Femicides increased almost 60% in Mexico City last year, making the capital the 11th worst entity in the country for the crime, according to data from a national crime watch group.
Presenting a 2019 Mexico City crime report on Wednesday, the director of the National Citizens’ Observatory (ONC), Francisco Rivas, said that the number of femicides – crimes in which a woman or girl is killed on account of her gender – rose to 68 in 2019 from 43 the year before, an increase of 58%.
As a result, Mexico City recorded the 11th highest number of femicides among Mexico’s 32 states in 2019, seven places higher than it ranked in 2018.
ONC statistics show that femicides increased by more than 50% in 10 of the capital’s 16 boroughs.
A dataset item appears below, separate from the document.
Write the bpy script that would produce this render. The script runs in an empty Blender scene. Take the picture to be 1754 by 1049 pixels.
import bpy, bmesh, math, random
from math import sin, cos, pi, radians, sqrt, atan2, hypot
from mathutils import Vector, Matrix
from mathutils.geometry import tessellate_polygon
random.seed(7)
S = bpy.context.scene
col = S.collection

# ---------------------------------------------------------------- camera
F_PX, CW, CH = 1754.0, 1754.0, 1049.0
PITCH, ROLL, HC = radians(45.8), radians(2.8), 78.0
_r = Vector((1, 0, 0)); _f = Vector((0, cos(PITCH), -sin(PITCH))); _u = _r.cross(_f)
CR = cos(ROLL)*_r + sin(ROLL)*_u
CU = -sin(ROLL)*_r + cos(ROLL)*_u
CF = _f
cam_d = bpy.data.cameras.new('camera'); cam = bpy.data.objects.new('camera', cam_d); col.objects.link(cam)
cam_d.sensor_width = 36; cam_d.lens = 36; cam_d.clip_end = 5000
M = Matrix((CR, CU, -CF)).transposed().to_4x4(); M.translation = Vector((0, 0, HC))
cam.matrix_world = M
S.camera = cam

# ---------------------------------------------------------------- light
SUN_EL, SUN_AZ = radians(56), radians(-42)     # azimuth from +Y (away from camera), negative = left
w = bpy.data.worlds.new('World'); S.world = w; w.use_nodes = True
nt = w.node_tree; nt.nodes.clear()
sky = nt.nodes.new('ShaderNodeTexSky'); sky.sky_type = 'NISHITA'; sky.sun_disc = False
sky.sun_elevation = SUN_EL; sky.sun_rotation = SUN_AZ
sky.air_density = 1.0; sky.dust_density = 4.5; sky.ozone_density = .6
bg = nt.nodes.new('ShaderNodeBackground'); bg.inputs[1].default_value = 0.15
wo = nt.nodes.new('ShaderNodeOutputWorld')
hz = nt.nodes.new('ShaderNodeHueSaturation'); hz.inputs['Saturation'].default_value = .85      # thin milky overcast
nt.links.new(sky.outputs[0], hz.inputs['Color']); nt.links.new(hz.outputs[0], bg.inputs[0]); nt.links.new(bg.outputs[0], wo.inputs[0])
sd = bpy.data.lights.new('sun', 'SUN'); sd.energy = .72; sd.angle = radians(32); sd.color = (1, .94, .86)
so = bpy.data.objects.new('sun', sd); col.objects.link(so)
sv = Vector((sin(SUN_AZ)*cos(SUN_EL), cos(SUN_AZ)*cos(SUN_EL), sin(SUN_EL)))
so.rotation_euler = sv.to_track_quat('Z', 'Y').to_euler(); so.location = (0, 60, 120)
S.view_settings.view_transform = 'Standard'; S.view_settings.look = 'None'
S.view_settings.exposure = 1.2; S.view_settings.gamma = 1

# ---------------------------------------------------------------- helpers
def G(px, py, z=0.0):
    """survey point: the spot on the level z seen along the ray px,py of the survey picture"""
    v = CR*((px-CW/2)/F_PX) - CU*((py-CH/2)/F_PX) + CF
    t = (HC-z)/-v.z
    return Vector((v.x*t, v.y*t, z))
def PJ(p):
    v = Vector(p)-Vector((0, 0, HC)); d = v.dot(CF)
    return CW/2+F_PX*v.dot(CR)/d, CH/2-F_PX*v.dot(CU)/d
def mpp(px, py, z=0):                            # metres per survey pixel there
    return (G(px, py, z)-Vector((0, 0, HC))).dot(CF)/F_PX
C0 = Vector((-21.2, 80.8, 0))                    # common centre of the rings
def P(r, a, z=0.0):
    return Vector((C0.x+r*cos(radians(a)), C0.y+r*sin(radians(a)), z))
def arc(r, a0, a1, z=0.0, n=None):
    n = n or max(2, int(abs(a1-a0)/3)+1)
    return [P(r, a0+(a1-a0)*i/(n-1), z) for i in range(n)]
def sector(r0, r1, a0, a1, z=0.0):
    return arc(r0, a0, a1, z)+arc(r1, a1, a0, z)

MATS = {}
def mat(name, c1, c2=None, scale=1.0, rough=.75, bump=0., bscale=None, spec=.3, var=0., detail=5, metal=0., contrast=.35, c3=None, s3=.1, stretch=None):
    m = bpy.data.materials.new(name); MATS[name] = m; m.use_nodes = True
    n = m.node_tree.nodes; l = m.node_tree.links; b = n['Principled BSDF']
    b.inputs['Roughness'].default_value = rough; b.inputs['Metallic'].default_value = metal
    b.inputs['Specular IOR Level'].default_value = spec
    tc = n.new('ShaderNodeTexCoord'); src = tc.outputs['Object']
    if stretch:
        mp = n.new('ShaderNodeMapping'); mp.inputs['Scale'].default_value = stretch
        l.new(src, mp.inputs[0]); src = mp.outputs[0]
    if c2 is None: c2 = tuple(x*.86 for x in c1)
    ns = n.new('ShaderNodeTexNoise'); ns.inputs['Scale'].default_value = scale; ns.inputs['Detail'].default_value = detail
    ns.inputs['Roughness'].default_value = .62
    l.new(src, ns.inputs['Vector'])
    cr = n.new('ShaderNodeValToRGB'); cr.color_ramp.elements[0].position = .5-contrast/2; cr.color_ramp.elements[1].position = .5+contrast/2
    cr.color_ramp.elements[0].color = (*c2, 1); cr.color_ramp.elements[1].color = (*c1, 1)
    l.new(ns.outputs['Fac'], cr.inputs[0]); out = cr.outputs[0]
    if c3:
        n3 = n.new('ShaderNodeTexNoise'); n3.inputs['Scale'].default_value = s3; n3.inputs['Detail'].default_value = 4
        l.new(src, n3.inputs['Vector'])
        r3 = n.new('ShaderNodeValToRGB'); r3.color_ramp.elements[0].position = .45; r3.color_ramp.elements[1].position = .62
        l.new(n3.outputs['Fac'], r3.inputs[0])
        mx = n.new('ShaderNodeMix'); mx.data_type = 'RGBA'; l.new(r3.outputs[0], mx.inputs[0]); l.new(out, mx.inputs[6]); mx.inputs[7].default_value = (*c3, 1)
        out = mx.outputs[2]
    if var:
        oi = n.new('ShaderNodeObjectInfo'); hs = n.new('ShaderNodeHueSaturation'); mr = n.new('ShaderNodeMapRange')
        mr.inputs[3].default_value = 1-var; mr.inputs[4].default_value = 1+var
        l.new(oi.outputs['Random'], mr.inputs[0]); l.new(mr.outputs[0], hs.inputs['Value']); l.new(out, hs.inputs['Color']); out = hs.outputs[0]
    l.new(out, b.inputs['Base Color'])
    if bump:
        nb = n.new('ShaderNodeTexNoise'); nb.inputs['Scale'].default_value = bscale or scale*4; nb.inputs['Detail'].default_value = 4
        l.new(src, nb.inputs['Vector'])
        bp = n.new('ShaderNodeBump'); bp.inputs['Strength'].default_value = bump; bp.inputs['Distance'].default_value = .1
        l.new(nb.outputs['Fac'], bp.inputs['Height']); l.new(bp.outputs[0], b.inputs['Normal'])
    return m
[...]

Xochimilco, a borough in the south of the city best known for its canals and the colorful boats that ferry visitors along them, recorded the highest number of femicides last year whereas it ranked seventh in 2018.
Rivas also said that the number of rape cases increased by 4.33% in Mexico City last year, highlighting that the per capita rate in the capital was above the national average for the second consecutive year. There were 16.58 rape investigations per 100,000 residents in 2020, ONC data shows.
Rivas asserted that violence against women has “deep roots” in Mexico and that statistics don’t paint a full picture of the problem.
“What we are seeing is only the tip of the iceberg; there are … entire communities where we never find out about the crimes committed against women,” he said.
“They are not … only victims of physical violence but also psychological and economic violence,” Rivas said, adding that many women live in situations that make it difficult for them to report the abuse they have suffered.
He also said that legal protocols that stipulate that all murders of women must be investigated as femicides are not observed in many parts of the country. Therefore, femicides – of which there were 1,006 victims last year, according to official data – are almost certainly underreported.
The publication of the ONC Mexico City crime data comes just after two femicide cases in the capital that have shocked Mexicans across the country.
Ingrid Escamilla, 25, was stabbed to death by her 46-year-old domestic partner on February 8 after which he skinned and disemboweled her body in an attempt to dispose of the evidence. A week later, the body of 7-year-old girl Fátima Aldrighett was found inside a plastic bag in southern Mexico City four days after she was abducted outside her Xochimilco primary school.
Both cases triggered an outpouring of anger and condemnation in a country where an average of 10 women are killed every day.
Days after Escamilla’s death, women’s groups took to the streets of Mexico City to protest at the National Palace and outside the offices of a newspaper that published leaked photos of the woman’s mutilated body.
Speaking at his morning press conference on Monday – the day authorities announced Fátima’s murder – President López Obrador said that “neoliberal policies” of past governments were to blame for the high number of femicides, charging that they caused a “social breakdown” and “a profound crisis in loss of values.”
Responding to the president’s claim, Rivas said that “there is no evidence that neoliberalism generates violence,” adding “one of the characteristics of the majority of neoliberal countries is that they are the safest in the world.”